Giving well is difficult. I studied nonprofits in college, and quickly learned that none are perfect. There seemed always to be a better, more effective, more efficient option. I heard speeches, I wrote papers, I volunteered time, but my money stayed in my pockets and my bank accounts for my own needs and the things I convinced myself I needed.

In 2013, I visited Compassion and World Vision child-sponsorship projects. Linking donors with a sponsored child is a massively expensive endeavor, and I left the project thinking that though the work was worthwhile, I wouldn’t personally sponsor a child. Better to give to the programs directly, of course, but I never did, and the children’s sponsors checks continued to come.

(Is it better to give wastefully than not at all?)

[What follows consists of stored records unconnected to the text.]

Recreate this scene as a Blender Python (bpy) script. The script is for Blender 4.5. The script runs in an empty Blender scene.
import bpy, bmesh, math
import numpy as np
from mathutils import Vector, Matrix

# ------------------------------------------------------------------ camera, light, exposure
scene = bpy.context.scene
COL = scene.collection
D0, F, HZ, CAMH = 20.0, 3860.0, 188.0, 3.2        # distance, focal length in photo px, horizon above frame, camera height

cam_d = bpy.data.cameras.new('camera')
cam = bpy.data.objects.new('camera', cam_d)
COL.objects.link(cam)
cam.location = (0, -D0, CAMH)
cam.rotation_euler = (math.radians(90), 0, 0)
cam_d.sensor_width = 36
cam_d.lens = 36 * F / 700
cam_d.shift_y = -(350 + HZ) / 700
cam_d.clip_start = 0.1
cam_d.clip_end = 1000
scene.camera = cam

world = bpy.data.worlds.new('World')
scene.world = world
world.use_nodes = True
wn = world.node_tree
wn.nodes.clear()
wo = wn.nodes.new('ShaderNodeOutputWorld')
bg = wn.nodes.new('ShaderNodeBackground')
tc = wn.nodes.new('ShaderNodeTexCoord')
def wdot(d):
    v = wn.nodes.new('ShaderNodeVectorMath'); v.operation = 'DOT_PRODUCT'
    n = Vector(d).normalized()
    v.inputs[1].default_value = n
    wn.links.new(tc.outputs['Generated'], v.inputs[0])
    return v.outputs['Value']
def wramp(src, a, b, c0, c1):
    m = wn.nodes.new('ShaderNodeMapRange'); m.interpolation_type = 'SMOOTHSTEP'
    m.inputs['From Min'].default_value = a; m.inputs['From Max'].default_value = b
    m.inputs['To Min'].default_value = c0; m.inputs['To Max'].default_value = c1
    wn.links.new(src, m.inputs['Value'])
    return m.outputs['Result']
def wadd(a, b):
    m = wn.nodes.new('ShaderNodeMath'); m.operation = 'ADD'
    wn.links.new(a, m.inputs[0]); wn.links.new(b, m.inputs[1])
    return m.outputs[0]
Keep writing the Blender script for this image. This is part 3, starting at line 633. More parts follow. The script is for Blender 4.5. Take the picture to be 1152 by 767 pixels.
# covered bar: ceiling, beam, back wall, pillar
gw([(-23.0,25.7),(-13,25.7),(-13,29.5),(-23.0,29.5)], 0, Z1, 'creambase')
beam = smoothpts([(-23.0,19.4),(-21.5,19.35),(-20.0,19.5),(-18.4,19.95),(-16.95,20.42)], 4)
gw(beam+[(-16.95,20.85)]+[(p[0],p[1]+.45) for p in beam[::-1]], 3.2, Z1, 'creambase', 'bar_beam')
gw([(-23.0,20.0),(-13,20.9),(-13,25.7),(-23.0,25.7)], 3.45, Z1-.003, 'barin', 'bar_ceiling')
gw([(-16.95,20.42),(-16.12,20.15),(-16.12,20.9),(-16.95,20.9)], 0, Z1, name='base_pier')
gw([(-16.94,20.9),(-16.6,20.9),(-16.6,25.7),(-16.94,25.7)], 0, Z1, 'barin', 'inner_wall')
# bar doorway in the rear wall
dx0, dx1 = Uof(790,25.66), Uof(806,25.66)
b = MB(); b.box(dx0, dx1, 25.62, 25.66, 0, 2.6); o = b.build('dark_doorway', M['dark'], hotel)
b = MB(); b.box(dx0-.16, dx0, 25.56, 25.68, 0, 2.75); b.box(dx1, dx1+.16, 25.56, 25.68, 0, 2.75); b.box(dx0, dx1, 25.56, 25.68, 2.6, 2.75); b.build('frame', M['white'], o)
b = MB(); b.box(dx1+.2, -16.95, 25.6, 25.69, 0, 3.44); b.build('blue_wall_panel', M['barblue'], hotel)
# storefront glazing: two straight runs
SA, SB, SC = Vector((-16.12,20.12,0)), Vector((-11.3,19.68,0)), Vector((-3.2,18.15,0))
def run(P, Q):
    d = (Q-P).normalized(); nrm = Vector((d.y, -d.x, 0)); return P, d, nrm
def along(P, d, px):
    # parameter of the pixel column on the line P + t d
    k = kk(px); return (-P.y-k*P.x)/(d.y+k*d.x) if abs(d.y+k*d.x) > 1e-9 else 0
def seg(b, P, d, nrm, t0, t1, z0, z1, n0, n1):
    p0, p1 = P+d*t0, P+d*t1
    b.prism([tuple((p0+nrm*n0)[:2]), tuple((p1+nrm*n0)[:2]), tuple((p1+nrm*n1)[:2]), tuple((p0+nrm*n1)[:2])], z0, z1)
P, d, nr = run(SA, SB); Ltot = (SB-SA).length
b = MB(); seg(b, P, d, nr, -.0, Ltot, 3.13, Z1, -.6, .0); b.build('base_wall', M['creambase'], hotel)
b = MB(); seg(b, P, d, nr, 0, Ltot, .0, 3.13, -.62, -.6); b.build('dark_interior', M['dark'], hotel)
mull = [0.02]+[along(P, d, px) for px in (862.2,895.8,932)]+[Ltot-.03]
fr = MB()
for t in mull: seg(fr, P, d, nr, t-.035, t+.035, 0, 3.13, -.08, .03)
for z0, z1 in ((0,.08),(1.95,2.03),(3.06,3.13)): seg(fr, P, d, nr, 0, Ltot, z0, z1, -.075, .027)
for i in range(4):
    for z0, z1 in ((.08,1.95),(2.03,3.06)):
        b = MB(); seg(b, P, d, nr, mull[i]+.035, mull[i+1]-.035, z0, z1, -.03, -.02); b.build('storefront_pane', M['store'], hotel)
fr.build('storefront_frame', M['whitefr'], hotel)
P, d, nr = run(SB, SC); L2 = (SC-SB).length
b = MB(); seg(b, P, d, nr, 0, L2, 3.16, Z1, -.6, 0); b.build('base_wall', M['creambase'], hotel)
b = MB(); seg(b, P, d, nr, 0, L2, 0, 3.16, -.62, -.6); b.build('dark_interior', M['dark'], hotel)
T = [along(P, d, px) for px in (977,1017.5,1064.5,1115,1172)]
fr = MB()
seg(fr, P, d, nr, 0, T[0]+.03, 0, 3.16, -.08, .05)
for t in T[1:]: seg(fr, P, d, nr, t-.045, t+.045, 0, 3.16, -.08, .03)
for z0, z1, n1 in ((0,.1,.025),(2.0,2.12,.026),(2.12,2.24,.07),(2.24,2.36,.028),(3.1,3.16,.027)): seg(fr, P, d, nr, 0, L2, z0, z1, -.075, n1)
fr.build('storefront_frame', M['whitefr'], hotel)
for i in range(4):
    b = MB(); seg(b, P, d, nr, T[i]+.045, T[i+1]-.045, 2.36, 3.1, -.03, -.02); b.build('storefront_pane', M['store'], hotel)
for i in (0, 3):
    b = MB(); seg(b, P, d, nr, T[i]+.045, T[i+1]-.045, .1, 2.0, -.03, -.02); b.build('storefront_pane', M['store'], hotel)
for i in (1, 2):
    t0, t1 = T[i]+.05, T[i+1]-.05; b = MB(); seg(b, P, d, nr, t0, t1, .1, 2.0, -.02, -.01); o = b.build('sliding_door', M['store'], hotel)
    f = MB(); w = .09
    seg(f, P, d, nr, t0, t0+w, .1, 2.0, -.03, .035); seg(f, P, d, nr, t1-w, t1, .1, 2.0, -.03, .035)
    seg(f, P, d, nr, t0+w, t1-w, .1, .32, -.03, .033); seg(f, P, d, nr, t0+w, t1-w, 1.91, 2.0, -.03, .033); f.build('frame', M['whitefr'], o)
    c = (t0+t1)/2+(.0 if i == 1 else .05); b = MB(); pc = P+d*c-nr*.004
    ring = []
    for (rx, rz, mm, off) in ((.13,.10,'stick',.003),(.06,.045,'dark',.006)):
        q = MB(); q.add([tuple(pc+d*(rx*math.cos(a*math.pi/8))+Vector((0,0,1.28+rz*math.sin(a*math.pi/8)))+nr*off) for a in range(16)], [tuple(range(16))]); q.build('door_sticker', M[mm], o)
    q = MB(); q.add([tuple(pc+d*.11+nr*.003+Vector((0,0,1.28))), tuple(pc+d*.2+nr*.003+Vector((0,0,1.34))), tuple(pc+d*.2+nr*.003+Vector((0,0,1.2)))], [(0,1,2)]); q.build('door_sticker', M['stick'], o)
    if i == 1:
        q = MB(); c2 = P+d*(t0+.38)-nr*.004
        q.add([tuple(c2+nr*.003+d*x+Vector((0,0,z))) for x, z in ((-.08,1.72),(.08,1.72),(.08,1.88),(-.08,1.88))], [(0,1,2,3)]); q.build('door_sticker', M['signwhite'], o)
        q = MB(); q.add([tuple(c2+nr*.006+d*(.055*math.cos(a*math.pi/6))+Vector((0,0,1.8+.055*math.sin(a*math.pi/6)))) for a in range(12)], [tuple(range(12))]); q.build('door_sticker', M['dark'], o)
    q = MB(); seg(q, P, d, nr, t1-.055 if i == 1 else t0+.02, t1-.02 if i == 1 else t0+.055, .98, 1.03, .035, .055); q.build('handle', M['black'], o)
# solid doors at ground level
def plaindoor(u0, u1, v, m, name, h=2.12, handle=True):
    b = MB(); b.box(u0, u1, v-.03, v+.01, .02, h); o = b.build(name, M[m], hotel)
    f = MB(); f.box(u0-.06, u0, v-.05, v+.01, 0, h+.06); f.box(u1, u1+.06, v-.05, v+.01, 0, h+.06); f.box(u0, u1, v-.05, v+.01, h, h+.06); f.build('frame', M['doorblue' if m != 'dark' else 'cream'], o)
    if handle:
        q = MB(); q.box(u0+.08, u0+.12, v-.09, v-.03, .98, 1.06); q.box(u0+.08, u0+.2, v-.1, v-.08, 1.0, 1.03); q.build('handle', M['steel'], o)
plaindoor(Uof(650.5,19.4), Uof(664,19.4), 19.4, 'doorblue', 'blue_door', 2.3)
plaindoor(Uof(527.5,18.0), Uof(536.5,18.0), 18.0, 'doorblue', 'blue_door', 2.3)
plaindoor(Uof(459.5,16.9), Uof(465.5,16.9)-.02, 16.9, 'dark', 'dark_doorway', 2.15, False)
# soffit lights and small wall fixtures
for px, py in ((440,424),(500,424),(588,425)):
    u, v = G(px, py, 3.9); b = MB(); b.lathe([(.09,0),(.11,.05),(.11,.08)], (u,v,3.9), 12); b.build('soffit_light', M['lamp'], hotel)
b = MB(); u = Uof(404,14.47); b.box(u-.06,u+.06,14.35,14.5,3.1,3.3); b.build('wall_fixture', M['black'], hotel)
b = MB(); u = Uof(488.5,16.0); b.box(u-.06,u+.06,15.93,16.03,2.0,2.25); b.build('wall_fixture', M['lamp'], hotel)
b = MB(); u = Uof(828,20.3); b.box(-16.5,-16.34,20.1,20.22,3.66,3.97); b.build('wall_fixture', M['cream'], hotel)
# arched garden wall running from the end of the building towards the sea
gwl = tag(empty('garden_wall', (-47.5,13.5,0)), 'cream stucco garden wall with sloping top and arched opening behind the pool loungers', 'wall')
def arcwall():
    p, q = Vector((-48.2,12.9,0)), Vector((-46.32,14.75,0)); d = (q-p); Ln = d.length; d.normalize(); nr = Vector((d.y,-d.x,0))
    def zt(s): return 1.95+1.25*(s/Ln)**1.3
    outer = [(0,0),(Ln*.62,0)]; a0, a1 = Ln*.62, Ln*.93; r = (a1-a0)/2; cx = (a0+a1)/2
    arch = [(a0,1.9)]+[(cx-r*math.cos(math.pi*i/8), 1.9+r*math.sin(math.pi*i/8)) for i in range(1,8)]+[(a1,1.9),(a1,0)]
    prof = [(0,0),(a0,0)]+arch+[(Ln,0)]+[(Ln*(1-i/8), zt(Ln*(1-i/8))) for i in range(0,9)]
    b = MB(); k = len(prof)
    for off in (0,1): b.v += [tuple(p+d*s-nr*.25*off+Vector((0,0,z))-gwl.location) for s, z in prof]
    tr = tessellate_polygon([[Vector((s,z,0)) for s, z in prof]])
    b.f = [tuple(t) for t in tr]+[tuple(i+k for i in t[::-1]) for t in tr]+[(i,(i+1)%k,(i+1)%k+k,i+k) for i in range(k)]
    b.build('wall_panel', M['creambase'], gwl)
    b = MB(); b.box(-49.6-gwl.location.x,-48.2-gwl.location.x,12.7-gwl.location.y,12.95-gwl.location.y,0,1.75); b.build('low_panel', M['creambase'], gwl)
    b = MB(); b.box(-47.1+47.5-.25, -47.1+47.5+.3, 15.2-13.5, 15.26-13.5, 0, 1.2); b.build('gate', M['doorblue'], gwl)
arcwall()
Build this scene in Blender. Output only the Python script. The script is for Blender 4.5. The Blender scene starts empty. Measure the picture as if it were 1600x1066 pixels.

Giving is complicated. I say no when children ask for money because as long as they are profitable they will be kept in the streets, out of school. I say no when adults ask for money, I don’t know why – maybe I decided it was too hard to decide case by case, it was easier to say no always. I didn’t want to give badly, I told myself, but no, the truth was that I didn’t want to give – even two lempiras, which is less than ten cents and buys nothing more here than a one-liter bag of clean water.

I made myself believe that not giving wastefully somehow made up for the fact that I was barely giving at all. I knew too much about dependency, had heard too much about abuse. It was too hard to decide so I decided to do nothing, until the day I had enough for a coffee and not enough for the hungry, the thirsty, and the naked I had passed every day without looking at them.

Here is what my eyes are opening to: giving is not as much about money as it is about recognizing someone else's need. Giving two lempiras can become as much pressing your hand against an "untouchable" hand as it is about what the lempiras will buy. Giving is a human response to human need, and in stinginess I deny not only others' humanity, but my own.  

Generosity is a muscle, and this year I want to exercise it. I work at an organization that is able to run because of people who give. I am able to do this work because people gave to me. It is time to let myself make mistakes in giving, to have people waste my money and yet to give again. 

I want, of course, to give wisely. I want to give in ways that help, not hurt. But I am done being paralyzed by too many imperfect decisions, letting complications make the non-decision that my selfish self already wanted to make.

It is time to walk to church in Tegucigalpa as Jesus would walk to church. Generously. At the very least, looking into the eyes of the people who ask.